Should you be afraid of
the future?
It’s hard to face
what we might call the end times… to
imagine that the world as we know it will end in the not unimaginable future, whether
it be due to our own personal demise or to a cataclysmic event that affects our
entire nation or even the planet. This
hesitation to face what’s coming is part of human nature. In the Book of Malachi, for example, the
people of Israel are cynical, weary, and even negligent, so God calls them to
reform, announcing a general reckoning for those who fail to change their
ways: Lo, the day is coming when all the proud and all evildoers will be
stubble… Jesus has a very similar message in Luke’s Gospel: the
days will come when there will not be left a stone upon another stone that will
not be thrown down.
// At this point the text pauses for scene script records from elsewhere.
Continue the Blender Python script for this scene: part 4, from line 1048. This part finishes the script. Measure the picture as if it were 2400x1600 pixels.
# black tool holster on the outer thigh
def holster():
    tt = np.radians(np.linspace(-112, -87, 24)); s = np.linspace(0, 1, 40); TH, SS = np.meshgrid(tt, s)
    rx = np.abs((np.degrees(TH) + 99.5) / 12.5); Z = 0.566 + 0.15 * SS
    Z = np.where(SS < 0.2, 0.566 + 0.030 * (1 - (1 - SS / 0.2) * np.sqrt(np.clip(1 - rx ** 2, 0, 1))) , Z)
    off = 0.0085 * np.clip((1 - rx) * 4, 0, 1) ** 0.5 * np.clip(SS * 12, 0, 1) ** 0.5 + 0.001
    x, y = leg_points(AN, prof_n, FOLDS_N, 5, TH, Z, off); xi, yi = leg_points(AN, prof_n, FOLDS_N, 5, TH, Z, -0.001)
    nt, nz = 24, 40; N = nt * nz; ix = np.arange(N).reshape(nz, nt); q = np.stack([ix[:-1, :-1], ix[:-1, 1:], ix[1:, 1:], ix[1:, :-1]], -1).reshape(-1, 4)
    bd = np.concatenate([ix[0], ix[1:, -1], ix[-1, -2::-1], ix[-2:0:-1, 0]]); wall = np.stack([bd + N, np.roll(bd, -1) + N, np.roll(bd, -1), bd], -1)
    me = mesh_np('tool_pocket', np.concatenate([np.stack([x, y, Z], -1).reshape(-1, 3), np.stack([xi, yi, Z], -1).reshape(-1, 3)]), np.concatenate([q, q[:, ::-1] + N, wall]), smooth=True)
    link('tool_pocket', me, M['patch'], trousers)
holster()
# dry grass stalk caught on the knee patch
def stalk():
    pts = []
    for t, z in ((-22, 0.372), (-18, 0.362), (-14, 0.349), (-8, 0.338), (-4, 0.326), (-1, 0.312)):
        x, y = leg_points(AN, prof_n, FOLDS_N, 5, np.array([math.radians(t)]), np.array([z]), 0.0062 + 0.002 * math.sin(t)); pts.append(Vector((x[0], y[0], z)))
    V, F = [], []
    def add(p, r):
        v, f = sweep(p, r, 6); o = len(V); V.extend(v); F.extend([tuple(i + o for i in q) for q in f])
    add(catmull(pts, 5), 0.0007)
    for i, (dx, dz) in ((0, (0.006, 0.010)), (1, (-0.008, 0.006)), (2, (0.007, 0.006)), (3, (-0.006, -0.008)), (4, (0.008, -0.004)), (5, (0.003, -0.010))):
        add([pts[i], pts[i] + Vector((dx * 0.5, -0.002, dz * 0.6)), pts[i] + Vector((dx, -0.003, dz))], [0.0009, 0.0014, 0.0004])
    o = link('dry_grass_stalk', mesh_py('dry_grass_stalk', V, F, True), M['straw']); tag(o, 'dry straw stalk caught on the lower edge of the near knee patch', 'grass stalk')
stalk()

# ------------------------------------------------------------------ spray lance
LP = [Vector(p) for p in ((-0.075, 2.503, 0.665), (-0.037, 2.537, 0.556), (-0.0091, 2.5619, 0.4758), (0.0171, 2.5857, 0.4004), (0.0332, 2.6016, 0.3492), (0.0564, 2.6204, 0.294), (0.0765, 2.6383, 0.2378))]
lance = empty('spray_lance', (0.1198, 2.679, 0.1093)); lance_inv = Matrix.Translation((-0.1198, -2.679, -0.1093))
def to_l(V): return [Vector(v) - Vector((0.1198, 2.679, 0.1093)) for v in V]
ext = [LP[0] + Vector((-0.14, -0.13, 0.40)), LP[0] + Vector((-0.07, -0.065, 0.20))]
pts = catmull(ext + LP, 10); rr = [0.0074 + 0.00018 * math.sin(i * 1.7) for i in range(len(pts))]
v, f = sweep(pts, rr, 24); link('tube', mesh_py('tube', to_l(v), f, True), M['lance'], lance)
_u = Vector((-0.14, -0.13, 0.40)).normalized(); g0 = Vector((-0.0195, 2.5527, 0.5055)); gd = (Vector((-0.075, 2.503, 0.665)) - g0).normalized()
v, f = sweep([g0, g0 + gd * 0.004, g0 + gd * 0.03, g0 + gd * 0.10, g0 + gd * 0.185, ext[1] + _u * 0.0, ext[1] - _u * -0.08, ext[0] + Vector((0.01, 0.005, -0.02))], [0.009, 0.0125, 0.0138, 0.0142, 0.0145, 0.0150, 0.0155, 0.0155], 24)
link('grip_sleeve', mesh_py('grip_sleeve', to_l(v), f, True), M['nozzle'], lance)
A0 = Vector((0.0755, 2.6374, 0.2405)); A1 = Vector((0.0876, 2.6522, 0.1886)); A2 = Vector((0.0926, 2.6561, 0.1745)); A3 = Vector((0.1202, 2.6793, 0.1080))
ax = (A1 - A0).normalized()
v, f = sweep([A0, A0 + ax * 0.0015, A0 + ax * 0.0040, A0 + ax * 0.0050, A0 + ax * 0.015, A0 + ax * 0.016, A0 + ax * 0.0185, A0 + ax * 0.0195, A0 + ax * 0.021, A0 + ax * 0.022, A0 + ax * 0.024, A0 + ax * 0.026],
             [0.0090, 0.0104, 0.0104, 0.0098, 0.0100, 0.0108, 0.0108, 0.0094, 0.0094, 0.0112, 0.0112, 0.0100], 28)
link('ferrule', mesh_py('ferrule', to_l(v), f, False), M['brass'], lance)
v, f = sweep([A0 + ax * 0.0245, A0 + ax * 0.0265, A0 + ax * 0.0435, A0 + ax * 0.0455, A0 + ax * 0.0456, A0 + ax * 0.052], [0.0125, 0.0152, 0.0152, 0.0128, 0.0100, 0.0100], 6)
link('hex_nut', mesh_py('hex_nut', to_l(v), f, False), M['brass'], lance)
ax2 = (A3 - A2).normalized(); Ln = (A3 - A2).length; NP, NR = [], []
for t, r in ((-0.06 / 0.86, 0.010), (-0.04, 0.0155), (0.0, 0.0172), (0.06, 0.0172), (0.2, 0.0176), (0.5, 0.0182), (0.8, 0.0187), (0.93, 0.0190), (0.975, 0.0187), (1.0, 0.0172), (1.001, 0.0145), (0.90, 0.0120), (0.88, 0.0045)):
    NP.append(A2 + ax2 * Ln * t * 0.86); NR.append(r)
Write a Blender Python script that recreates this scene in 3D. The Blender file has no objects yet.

The images in both
stories are violent: blazing fires, violent destruction, both
natural and human-made, and even oppression and intense suffering: they
will seize and persecute you because of my name, Jesus tells his disciples. It is all quite terrifying!
But, as both
Malachi and Jesus reassure their listeners, God is just. We may, like certain lazy members of the Thessalonians' community, be acting in a disorderly way,
not minding our own business but complicating the lives of others,
distracted by end times we imagine as coming soon. Or our sins might be more serious, sins against
justice toward our fellow human
beings. Yet Malachi speaks of the sun of justice with its healing rays
that will shine on those who fear God’s
name, and Jesus encourages his listeners to exercise clear-headedness and
endurance: By your perseverance you will secure your lives. However, total commitment is necessary – total commitment
to orderly living, to living in awe
of God’s power, in right relationship with God, a God who comes to rule the earth with justice (Psalm 98) and expects us to be just in
turn, life-giving to those around us, committed to the name of Jesus, living for him before all else. There is nothing to fear, in truth – not a hair on your head will be destroyed –
so long as we surrender our lives to the God who loves us, with confidence in
his name, open to mysteries that are beyond our comprehension, accepting change
and challenges as they come, secure
in the knowledge that our just God rules
the peoples with equity, and will rule us with equity as well.